— start Dataset section —

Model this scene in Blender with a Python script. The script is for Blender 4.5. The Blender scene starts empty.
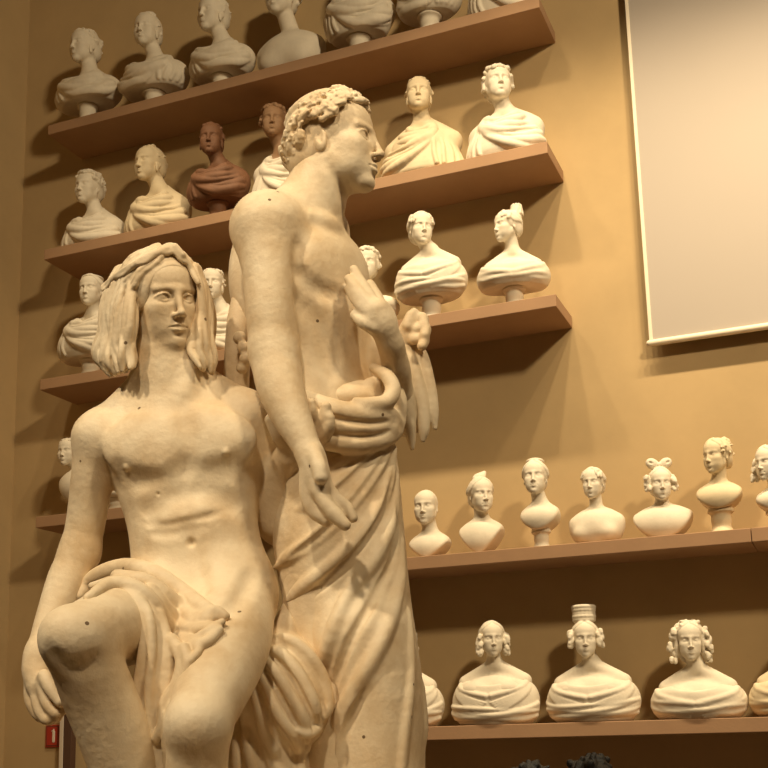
import bpy, math, random
import numpy as np
from mathutils import Matrix, Vector

C = bpy.context.scene.collection
V3 = lambda *a: np.array(a, float)

# ------------------------------------------------------------------ camera
FPX, CX, CY = 1163.35, 384.0, 512.0
YAW, PIT, ROL = -0.38125, 0.19013, -0.02622
CAM = V3(0, -7.0, 1.6)
FW = V3(math.sin(YAW)*math.cos(PIT), math.cos(YAW)*math.cos(PIT), math.sin(PIT))
_r = np.cross(FW, V3(0, 0, 1)); _r /= np.linalg.norm(_r)
_u = np.cross(_r, FW)
RT = _r*math.cos(ROL) + _u*math.sin(ROL)
UP = -_r*math.sin(ROL) + _u*math.cos(ROL)
HF = V3(math.sin(YAW), math.cos(YAW), 0)       # level direction of view
HR = V3(math.cos(YAW), -math.sin(YAW), 0)      # level direction to the right of it


def ray(u, v):
    return FW + RT*((u-CX)/FPX) + UP*((CY-v)/FPX)


def at_y(u, v, y):
    """point seen at (u, v) on the upright plane Y = y, and metres per pixel there"""
    r = ray(u, v); t = (y-CAM[1])/r[1]
    return CAM + r*t, t/FPX


def at_d(u, v, d):
    """point seen at (u, v) at level distance d from the camera, and metres per pixel there"""
    r = ray(u, v); t = d/(r@HF)
    return CAM + r*t, t/FPX


# ------------------------------------------------------------------ sculpting in a distance field
class Fr:
    """a local frame: origin, rotation (columns = local axes), scale"""
    def __init__(s, o, R=None, k=1.0):
        s.o = np.array(o, float); s.R = np.eye(3) if R is None else np.array(R, float); s.k = k

    def p(s, q): return s.o + s.R @ (np.array(q, float)*s.k)


def rotz(a):
    c, s = math.cos(a), math.sin(a)
    return np.array([[c, -s, 0], [s, c, 0], [0, 0, 1.0]])


def rotx(a):
    c, s = math.cos(a), math.sin(a)
    return np.array([[1.0, 0, 0], [0, c, -s], [0, s, c]])


def roty(a):
    c, s = math.cos(a), math.sin(a)
    return np.array([[c, 0, s], [0, 1.0, 0], [-s, 0, c]])


def axes(z, hint=(0, 0, 1)):
    """rotation whose third column is z, second as close to hint as can be"""
    z = np.array(z, float); z /= np.linalg.norm(z)
    y = np.array(hint, float); y = y - z*(y@z)
    if np.linalg.norm(y) < 1e-6: y = np.array([1.0, 0, 0]); y = y - z*(y@z)
    y /= np.linalg.norm(y)
    return np.stack([np.cross(y, z), y, z], 1)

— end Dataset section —

* Exercise objective: From the first line above through the line containing "V3 = lambda *a: np.array(a, float)", copy everything exactly, without the pictures.

* Solution to this task:
Model this scene in Blender with a Python script. The script is for Blender 4.5. The Blender scene starts empty.
import bpy, math, random
import numpy as np
from mathutils import Matrix, Vector

C = bpy.context.scene.collection
V3 = lambda *a: np.array(a, float)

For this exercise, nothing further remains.